A 0.076mm<sup>2</sup> 3.5GHz spread-spectrum clock generator with memoryless Newton-Raphson modulation profile in 0.13μm CMOS

Abstract

A spread-spectrum clock generator (SSCG) is a cost-effective solution to reduce EMI, which has become a serious problem in high-speed systems. In applications such as serial links, display drivers and consumer electronics, SSCG is essential or strongly recommended. Control options such as frequency deviation (δ) and modulation frequency (f m ) help to satisfy these demands. Furthermore, efficient modulation-profile generation is critical for achieving further EMI reduction and lowering fabrication cost. PLL-based SSCGs are reported in [1–3]. The ΔΣ modulator (ΔΣM) controls the division ratio [1,2] and the phase information of phase detector (PD) [3] to generate a spread-spectrum clock.

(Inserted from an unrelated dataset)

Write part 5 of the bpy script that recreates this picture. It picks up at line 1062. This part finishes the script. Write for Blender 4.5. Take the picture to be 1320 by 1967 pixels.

The self-referenced clock generator uses a capacitor array to generate a spread-spectrum clock [7]. However, they do not have a way to control δ and f m . Dual-loop direct VCO modulation [4] and digital period synthesizer with delay-line [5] are able to control δ and f m . However, [4] requires an additional VCO, which increases the power consumption by 2×, and [5] suffers from a large deterministic jitter through the delay-line and logic circuits. A triangular profile is commonly used in many SSCGs [1,3,4]. Though the implementation of a triangular profile is very simple, its performance is poor. The chaotic PAM modulation in [2] requires complex analog circuits. Recently, a piecewise-linear profile with SRAM was presented in [5]. However, the additional memory consumes a large amount of power and occupies a large area. This paper presents a frequency-locked loop (FLL) based SSCG with frequency-to-voltage converter (FVC) [6], that saves area and provides multiple δ with low bandwidth variation. A memoryless Newton-Raphson modulation profile with multiple f m is also described.